To create your tropical garden, choose plants with a variety of foliage sizes, shapes and colours. Huge, lush leaves and foliage can easily make your Canadian garden feel more tropical. There are four types of overwintering you should consider when planning your garden. Perennials suitable to your climate zone will the hardiest and easiest to care for. Some perennials for more temperate zones can be overwintered outdoors with insulation and extra care. These can be showstoppers. Some other plants can be overwintered indoors as dormant rootstock, then replanted outdoors once the danger of frost is past. Many cold sensitive plants can be grown as potted plants, and moved indoors for the winter.


Another easy to grow tropical perennial is bamboo. It will add lots of height to your garden, and can even remain evergreen in mild winters. However, a word of caution; some bamboo varieties can become invasive and take over, so it’s important to choose clumping varieties if you’re planting directly in the garden. Bamboo can grow in full to part sun, and can grow thick and high, making it great for creating shady areas or blocking an unwanted view. Fountain bamboo (Fargesia nitida) is an easy to grow variety that will grow to about 3 metres high.

Start with perennials that will overwinter well in your climate. These will be the easiest to grow, as they will come back year after year with minimal maintenance. Hostas, ferns and lilies are great plants to start with. Adding giant hostas will immediately give a more tropical feel to your space. Add different sizes and foliage colours to create interest.

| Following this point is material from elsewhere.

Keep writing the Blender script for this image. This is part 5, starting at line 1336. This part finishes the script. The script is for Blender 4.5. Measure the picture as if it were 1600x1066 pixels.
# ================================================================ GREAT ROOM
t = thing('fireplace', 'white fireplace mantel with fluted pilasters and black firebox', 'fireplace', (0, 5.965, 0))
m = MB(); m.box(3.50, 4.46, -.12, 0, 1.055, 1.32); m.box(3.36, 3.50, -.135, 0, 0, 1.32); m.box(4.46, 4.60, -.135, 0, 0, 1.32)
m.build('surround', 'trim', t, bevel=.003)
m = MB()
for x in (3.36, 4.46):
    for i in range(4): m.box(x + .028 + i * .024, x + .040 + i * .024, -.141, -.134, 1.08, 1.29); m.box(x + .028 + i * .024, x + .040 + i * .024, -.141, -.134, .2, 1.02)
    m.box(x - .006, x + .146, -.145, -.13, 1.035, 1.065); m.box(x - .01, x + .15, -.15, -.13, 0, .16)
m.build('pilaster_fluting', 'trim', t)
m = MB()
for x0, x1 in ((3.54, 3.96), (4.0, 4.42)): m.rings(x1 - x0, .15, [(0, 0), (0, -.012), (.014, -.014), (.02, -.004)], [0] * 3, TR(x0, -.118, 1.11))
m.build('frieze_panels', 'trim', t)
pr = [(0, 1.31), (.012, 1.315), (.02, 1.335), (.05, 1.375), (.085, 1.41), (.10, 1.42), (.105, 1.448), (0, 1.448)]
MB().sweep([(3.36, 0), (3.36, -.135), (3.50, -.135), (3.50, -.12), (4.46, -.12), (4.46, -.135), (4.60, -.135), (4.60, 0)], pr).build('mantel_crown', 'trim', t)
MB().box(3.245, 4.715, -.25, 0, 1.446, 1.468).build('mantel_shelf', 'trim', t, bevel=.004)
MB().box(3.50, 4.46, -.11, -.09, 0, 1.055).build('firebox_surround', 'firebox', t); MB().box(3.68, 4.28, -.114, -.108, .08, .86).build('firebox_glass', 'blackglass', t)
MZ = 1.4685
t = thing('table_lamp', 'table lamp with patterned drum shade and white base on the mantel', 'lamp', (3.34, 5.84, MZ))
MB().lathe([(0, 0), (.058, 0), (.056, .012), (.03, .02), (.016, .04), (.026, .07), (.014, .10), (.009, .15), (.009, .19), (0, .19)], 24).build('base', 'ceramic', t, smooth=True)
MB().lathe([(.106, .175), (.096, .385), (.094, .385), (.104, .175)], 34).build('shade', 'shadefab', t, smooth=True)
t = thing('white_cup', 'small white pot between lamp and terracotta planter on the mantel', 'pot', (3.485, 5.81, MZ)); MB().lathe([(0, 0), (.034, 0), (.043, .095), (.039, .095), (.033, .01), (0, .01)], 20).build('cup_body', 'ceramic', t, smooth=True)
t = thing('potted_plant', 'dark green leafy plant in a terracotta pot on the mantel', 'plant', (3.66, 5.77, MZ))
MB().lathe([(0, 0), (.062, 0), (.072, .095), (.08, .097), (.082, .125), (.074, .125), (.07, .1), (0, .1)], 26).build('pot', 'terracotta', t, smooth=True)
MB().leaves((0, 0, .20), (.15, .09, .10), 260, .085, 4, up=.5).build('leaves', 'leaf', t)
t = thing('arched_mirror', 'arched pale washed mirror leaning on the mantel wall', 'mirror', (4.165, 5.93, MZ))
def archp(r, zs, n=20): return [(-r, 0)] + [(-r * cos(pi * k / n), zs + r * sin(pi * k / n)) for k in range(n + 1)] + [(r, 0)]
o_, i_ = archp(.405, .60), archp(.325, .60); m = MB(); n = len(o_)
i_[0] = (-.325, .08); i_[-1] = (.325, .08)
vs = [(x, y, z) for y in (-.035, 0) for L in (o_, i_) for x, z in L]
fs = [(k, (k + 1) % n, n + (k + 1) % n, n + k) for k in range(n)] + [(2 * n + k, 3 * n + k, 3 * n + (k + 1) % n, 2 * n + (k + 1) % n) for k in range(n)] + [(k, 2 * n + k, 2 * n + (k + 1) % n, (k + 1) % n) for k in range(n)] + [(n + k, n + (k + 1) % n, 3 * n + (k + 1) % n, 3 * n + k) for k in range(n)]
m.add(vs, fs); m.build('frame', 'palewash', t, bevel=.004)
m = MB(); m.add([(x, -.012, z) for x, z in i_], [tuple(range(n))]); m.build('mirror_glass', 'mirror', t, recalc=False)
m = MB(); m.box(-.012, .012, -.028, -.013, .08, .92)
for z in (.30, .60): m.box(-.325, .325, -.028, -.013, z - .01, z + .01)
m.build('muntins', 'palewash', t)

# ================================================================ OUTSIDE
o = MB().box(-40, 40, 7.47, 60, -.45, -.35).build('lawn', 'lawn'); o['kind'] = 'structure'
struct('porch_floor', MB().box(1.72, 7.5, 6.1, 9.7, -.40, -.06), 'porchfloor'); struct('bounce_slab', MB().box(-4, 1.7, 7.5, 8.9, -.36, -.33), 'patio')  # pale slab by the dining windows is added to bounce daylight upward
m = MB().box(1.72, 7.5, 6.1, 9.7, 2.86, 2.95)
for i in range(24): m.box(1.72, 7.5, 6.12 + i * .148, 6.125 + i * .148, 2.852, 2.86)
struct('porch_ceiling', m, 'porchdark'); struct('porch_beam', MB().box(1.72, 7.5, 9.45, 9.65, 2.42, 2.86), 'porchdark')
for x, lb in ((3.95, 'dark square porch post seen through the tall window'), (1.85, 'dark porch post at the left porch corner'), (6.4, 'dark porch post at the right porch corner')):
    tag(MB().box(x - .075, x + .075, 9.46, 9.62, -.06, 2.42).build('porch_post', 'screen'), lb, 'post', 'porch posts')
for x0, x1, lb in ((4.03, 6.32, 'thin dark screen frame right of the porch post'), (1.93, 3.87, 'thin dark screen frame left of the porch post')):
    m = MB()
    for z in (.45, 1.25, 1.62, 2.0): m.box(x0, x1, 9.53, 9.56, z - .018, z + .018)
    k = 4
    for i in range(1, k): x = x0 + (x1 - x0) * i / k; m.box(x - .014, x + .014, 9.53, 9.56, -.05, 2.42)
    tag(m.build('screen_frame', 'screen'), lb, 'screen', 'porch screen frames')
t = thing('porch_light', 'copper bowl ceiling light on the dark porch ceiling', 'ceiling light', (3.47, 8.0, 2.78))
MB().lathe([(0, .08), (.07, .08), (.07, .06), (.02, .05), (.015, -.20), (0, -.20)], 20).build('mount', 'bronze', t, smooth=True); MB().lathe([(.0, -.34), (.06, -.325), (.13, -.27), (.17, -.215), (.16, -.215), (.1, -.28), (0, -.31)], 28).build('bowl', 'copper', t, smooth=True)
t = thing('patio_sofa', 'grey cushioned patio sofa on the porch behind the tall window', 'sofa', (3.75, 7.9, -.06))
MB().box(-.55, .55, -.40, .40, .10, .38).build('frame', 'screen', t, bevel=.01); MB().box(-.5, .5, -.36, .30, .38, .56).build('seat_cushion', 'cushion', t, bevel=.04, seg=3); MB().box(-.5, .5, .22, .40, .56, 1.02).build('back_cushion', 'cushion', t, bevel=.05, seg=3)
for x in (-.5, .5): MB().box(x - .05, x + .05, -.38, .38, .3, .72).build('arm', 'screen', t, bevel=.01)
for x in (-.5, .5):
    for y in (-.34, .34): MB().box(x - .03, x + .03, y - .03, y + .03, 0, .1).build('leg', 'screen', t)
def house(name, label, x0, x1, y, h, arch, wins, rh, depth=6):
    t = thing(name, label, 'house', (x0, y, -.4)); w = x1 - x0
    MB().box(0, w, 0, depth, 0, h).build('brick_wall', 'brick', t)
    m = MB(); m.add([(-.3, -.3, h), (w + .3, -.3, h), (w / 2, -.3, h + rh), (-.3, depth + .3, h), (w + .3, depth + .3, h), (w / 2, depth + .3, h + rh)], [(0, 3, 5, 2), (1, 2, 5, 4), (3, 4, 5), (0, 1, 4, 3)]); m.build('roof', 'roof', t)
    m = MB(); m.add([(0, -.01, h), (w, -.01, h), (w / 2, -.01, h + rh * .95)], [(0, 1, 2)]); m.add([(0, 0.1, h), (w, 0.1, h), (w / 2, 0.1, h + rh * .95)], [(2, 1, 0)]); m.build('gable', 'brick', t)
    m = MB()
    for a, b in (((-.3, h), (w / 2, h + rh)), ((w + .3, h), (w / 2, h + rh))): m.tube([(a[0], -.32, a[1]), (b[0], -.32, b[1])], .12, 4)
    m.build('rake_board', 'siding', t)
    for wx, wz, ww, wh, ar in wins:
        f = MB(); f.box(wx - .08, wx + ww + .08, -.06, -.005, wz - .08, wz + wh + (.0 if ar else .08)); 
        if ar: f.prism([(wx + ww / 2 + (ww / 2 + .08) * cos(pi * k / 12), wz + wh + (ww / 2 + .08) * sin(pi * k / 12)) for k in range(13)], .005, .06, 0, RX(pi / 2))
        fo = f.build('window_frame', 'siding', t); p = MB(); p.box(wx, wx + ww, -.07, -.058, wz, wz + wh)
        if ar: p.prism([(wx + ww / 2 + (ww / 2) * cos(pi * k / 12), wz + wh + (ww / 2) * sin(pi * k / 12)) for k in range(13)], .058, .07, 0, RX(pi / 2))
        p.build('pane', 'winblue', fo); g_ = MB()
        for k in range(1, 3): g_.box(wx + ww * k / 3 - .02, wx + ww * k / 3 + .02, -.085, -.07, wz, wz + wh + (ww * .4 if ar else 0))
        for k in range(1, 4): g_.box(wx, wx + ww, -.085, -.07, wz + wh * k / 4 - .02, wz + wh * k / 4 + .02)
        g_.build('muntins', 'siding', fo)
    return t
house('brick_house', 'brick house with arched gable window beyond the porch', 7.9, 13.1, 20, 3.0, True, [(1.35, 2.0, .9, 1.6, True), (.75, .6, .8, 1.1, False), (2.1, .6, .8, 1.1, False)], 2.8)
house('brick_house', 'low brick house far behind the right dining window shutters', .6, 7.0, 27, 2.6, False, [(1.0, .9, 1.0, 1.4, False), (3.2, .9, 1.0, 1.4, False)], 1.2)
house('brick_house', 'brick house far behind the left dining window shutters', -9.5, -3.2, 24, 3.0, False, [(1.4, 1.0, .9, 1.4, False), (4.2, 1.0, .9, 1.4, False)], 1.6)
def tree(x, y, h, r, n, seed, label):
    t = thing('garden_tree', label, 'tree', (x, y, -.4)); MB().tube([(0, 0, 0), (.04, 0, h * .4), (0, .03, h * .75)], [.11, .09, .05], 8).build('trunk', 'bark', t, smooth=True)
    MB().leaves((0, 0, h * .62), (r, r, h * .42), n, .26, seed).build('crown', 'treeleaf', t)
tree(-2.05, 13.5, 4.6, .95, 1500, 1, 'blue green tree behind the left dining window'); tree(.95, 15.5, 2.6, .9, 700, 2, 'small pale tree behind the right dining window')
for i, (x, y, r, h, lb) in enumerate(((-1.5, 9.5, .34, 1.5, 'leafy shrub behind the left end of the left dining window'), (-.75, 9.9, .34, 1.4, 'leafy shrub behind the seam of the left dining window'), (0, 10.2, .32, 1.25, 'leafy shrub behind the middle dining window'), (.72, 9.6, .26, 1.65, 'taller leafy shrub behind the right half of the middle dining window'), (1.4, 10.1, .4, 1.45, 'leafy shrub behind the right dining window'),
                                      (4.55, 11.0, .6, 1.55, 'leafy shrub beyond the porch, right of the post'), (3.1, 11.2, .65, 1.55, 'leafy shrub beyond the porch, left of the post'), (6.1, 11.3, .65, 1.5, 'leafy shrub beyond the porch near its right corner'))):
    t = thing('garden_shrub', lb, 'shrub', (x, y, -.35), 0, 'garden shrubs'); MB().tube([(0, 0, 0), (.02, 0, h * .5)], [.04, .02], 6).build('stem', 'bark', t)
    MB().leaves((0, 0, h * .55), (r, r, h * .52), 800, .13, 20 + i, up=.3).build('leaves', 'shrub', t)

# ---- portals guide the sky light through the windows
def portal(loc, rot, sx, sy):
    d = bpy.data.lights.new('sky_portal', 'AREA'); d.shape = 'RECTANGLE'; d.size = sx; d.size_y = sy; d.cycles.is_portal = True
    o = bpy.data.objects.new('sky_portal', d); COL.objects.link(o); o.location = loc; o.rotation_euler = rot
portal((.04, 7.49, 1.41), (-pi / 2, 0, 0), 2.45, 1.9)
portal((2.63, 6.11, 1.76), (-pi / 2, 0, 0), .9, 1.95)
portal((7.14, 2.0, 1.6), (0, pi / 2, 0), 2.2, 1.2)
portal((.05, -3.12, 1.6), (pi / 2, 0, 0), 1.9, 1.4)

Some plants that don’t traditionally overwinter in Canadian climates can overwinter outside with some extra care. Growing plants like the hardy Japanese Banana Musa bajoo can instantly give your garden a lush, jungle feel. These bananas won’t flower or produce fruit, due to the short growing season, but the long and tall leaves will look the same as banana trees growing on any tropical resort. In the fall, these plants will need to be cut down to the base of the stem and insulated against the winter cold. Once the possibility of frost damage is past, the insulation can be removed and the plant will re-grow.

Overwinter Indoors

If indoor plant space is limited, choosing plants that overwinter as dormant rootstock will be important. Elephant ear (Colocasia esculenta), with its giant leaves,can be grown outdoors during the warmer months, either in pots or planted directly in the soil. Once the leaves start to brown in the fall, the stems should be cut to about 15 cm long, and the plant should be dug up. Brush the soil off the roots, and bring indoors and store in peat moss or sawdust in a ventilated container. Canna lilies can also be grown the same way, and come in a variety of foliage colours and sizes.

Potted Plants

Finally, potted plants that can be brought indoors can complete your tropical garden. Keep in mind how much indoor storage space you have when purchasing plants that can grow to a large size or height. You may also want to harden these plants off to changing temperatures and sun. If so, make sure you can easily move the plant and pot inside and out for a period of time. If the plant is too tall for your regular doorway, when you’re hardening it off, keep it in the garage and you can open the big door to move it in and out every day.  Potted palms, hibiscus, bird of paradise, anthurium, and fiddle leaf figs are all stunning potted plants.

It may seem like a lot of work, but having a tropical garden in Canada is totally worth it. With a bit of planning and the right plants, you could be sitting in your own tropical oasis next gardening season.